Los niños y los animales aparecen de manera recurrente y extraña, no están ahí para interpretar el papel de niños y animales, sino para dotar de misterio las escenas. Los niños que aparecen son todos raros: el hijo del oriental que le habla solamente a Zama como si su voz viniera del más allá, o el niño que aparece entre las piernas de los adultos que están haciendo un ritual y al que Zama le pregunta “¿Quién eres?” justo antes de que desaparezca, o el hijo bastardo de Zama que aparece jugando entre los pescados bañado en sangre, tripas y escamas. Es como si todos los niños que aparecen en realidad fueran múltiples representaciones de un mismo ser. Un niño conceptual, que cada vez que aparece produce una brusca alteración en la dirección de la escena, un quiebre en su lógica. La recurrencia de estos produce un montaje a la distancia que les da un valor extra que no proviene de cómo se articulan narrativamente en la trama, ni de su valor mimético, sino de cómo van constituyendo un orden simbólico que no se basa en el del mundo real. La película incluye elementos desconcertantes en momentos desconcertantes, y de manera recurrente, y los desacopla de su dimensión referencial, para convertirlos en presencias enigmáticas que van conformando un orden simbólico distinto, propio del mundo de la película, que les resulta ajeno a Zama y a los espectadores.

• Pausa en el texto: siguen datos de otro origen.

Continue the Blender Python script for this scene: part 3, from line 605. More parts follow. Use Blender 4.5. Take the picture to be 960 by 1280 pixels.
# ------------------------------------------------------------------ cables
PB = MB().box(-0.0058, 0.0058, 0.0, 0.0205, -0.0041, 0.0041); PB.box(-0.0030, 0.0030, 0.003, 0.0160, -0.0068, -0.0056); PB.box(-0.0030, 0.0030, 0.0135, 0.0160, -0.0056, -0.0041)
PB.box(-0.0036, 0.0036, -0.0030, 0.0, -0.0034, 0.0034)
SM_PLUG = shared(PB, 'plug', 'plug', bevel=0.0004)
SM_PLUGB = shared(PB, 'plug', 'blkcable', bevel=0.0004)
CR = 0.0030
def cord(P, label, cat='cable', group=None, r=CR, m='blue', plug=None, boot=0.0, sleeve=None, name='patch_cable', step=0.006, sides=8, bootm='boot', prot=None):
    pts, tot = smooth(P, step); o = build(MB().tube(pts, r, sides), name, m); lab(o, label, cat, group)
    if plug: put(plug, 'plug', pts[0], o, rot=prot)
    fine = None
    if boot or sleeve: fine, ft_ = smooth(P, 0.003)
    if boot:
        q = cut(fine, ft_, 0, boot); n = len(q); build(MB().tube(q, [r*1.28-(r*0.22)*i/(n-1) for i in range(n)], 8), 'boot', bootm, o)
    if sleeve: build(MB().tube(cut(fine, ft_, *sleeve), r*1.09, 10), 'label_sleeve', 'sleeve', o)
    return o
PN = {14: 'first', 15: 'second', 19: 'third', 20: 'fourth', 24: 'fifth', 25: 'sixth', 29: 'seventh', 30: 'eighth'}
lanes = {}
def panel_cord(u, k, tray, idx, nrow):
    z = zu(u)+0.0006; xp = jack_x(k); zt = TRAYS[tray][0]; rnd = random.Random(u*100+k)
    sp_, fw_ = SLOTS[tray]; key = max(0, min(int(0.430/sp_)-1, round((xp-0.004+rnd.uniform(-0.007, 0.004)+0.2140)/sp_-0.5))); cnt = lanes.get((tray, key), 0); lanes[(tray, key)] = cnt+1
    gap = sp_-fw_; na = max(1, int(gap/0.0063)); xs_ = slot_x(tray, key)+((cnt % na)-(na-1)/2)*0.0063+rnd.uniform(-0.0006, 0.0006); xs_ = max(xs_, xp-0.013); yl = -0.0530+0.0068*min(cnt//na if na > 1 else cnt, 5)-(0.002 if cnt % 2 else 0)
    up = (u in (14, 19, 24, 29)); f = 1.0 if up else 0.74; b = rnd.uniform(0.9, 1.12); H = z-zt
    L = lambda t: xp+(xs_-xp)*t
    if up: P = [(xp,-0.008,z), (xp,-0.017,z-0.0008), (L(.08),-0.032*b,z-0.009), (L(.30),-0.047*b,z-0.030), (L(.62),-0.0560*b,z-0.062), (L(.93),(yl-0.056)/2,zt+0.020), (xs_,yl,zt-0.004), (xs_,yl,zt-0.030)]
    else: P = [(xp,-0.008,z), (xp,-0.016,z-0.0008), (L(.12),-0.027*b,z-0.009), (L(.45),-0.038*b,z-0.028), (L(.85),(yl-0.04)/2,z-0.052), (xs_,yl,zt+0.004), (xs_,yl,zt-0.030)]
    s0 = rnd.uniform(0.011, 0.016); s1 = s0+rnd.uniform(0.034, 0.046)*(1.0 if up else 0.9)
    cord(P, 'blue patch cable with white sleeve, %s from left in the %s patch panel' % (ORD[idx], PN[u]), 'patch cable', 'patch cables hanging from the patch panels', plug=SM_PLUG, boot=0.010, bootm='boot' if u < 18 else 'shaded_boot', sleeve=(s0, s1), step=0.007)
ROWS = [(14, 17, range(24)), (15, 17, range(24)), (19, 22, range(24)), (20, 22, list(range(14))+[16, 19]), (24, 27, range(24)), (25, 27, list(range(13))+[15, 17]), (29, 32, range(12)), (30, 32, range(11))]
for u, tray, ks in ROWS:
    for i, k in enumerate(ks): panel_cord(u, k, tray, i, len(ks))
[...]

El verdadero trabajo en Zama es el de construir un orden simbólico completamente nuevo y enigmático, y mediante las herramientas del cine, permitirnos vivir junto a Don Diego la experiencia maravillosa y trágica de enfrentarse a lo desconocido. Por momentos pienso que Martel hizo Zama tratando de vencer la tragedia de que se hayan acabado los territorios desconocidos en los mapas. Martel inventó un mundo y salió a descubrirlo con el cine.

5.

Este texto se llama “siete veces Zama” porque la idea que lo motivó fue ver la película todos los días durante una semana tratando de identificar si en la repetición algo se iba modificando (ya sea en la película o en la forma de ver). Todo lo escrito anteriormente, quiero creer, es un poco producto de una alteración en la forma de ver: ir paulatinamente a lo microscópico, estar cada vez más cerca de la materia e intentar vislumbrar su esencia. Pero al mismo tiempo que veía cada vez más nítidamente, iba creciendo una sensación general de opacidad y de resistencia que cobró sentido a partir de una idea genial de Adrian Martin que voy a descontextualizar y reformular un poco para que encaje con Zama: con las sucesivas revisiones fue creciendo en la película una extraña vida interior, algo que tiene muy poco que ver con la psicología de los personajes o con los saltos enigmáticos del guion. Las películas que tienen esta cualidad inequívocamente cambian de lugar sus piezas, redistribuyen sus elementos en la mente del espectador a través del tiempo: cada vez que se las vuelve a ver se prolonga y se engrandece este movimiento. Es como si cada unidad cinematográfica –cada plano, cada bloque de sonido, cada gesto, cada paisaje– fuera una pequeña porción enviada desde algún espacio del texto no visto, de gran perspectiva, un espacio que al mismo tiempo es completamente imaginario y fantásticamente concreto. Estas pequeñas porciones, entonces, se juntan, se tocan, se entretejen, creando nuevas lógicas, nuevas conexiones, nuevos bolsillos de mundos. Las dinámicas sonoras de Zama sin duda crean la parte más visible de la arquitectura del interior de esta película viva: un nuevo orden surge repentinamente de cada escena, e incluso al mismo tiempo se esconde en sus recovecos, como si realizara un tipo de labor similar al del ocupado mundo de las termitas.